En cultivant à tous ses échelons le respect de cette image, une société peut espérer croître et s’épanouir. Voici un exemple précis : il existe deux façons de nier spécifiquement la Trinité, soit par unité d’indistinction (le Dieu unique des musulmans) soit par éclatement (polythéisme) ; de manière analogue, il existe deux manières de saper le mariage voulu par Dieu, soit par unité d’indistinction (monoparentalité, théorie du gender, mariage gay...), soit par éclatement (adultère, divorce, polygamie...). Pour demeurer l’image du Dieu trine et s’épanouir, le couple humain ne peut que reposer sur une distinction (homme et femme) dans l’unité (fidélité, indissolubilité du mariage). Et cette stabilité de la famille bien comprise profitera à l’ensemble de la société.
Comment jugez-vous les mobilisations politiques des catholiques français comme la Manif pour tous ? Vous semblez très pessimiste sur cette possibilité.
Ces mobilisations ont constitué un moment intéressant, dans la mesure où elles ont contribué à un certain réveil des catholiques français. Mais on doit bien reconnaître qu’elles n’ont pas donné les résultats espérés. Le « mariage pour tous » a bel et bien été voté.
Avec le recul, il me semble que c’était inévitable : la Manif pour tous, afin de recruter plus largement, s’est effectuée sur une base anthropocentrique. Or, vouloir lutter contre le mariage gay au nom des Droits de l’Homme, c’est essayer d’opposer deux émanations d’une même idéologie, celle de l’homme qui refuse toute limite ! Cela s’est avéré prodigieusement inefficace. Par ailleurs, tant que les catholiques ne descendront pas dans la rue au nom de leur propre foi, ils iront d’échec en échec.

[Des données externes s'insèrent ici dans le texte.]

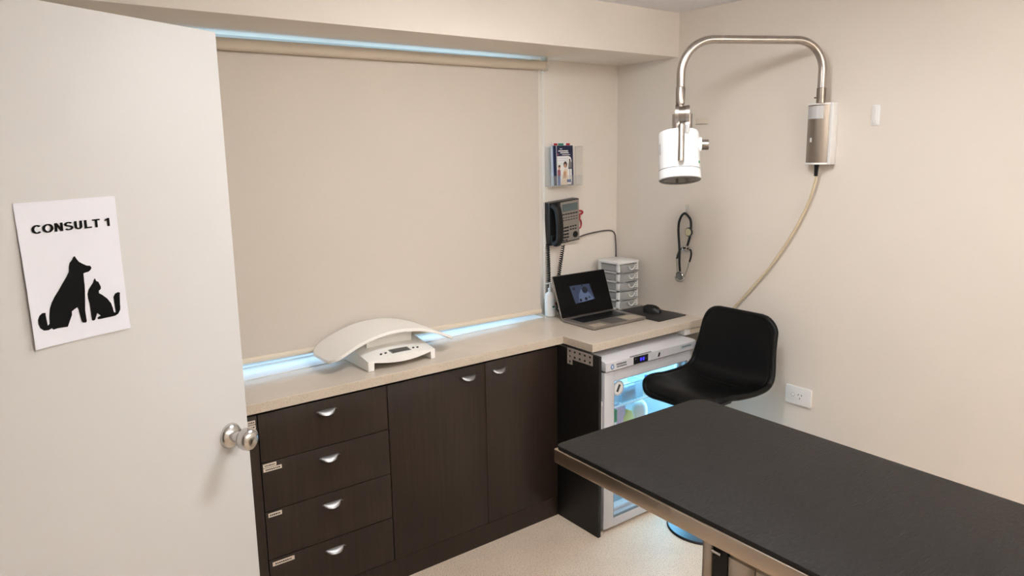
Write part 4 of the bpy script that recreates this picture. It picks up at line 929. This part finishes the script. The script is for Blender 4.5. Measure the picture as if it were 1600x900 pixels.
# ================================================================== EXAMINATION TABLE
TZ = .92; tb = thing('examination_table', 'stainless steel examination table with a black rubber top mat', 'table', (-1.686, -1.430, 0), -.0107)
TW, TL = .645, 1.27
g = MB(); e = .028
g.box(0, -TL, TZ-.042, .020, 0, TZ, bev=.0028, seg=3); g.box(TW-.02, -TL, TZ-.042, TW, 0, TZ, bev=.0015); g.box(.02, -.02, TZ-.042, TW-.02, 0, TZ, bev=.0015); g.box(.02, -TL, TZ-.042, TW-.02, -TL+.02, TZ, bev=.0015)
g.box(.018, -TL+.018, TZ-.012, TW-.018, -.018, TZ-.003); g.build('steel_top', benchsteelM, tb)
def leg(x, y): MB().box(x, y, 0, x+.030, y+.027, TZ-.042, bev=.002).build('leg', benchsteelM, tb)
for x in (.012, TW-.042):
    for y in (-.549, -1.21): leg(x, y)
g = MB(); g.box(.025, -1.19, .12, TW-.025, -.588, TZ-.043); g.build('pedestal_cabinet', benchsteelM, tb, smooth=False)
g = MB()
for y0, y1 in ((-.657, -.589), (-.92, -.660), (-1.18, -.923)): g.box(.019, y0, .14, .0255, y1, TZ-.062, bev=.001)
g.build('cabinet_door', benchsteelM, tb)
g = MB(); g.box(.016, -.5875, .12, TW-.016, -.5495, TZ-.043); g.build('gap_shade', gapM, tb)  # near-black block painted in for the dark gap between legs and cabinet
g = MB(); g.tube([(.012, -.549, TZ-.062), (.012, -.574, TZ-.062)], .004, 10); g.build('latch_bar', chromeM, tb)
g = MB()
for x in (.027, TW-.027):
    for y in (-.53, -1.195): g.lathe([(0, 0), (.02, 0), (.02, .01), (.01, .02)], (x, y, 0), n=16)
g.build('levelling_foot', blackM, tb)
# mat lies on the table
mt = MB(); mt.mi = 0
def corner(cx, cy, rad, a0): return [(cx+rad*math.cos(math.radians(a0+90*i/7)), cy+rad*math.sin(math.radians(a0+90*i/7))) for i in range(8)]
mt.prism(corner(TW-.012-.045, -.004-.045, .045, 0)+corner(.003+.016, -.004-.016, .016, 90)+corner(.003+.02, -TL+.04, .02, 180)+corner(TW-.032, -TL+.04, .02, 270), 'z', TZ+.0002, TZ+.0125, bev=.003)
for f in mt.bm.faces:
    if abs(f.normal.z) < .5: f.material_index = 1
mo = mt.build('rubber_mat', [matM, matsideM]); mo.location = (-1.686, -1.430, 0); mo.rotation_euler = (0, 0, -.0107)
tag(mo, 'black textured rubber mat covering the steel examination table', 'mat')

Dieu ne bénira pas l’action de celui qui le met de côté, ne serait-ce que dans son discours. Sainte Jeanne d’Arc n’aurait pas pu obtenir la victoire si elle n’avait pas porté sur son étendard les saints noms de Jésus et de Marie. Inspirons-nous de son exemple.
La foi et l’espérance ne sont-elles pas pour vous la voie vers l’insoumission catholique ?
La foi, l’espérance et la charité sont essentielles dans ce combat. Mais pour ne pas tomber dans le surnaturalisme, j’ajouterais aussi les quatre vertus cardinales, un peu oubliées ces temps-ci par un christianisme trop souvent dévirilisé : la tempérance, la prudence, la justice et la force.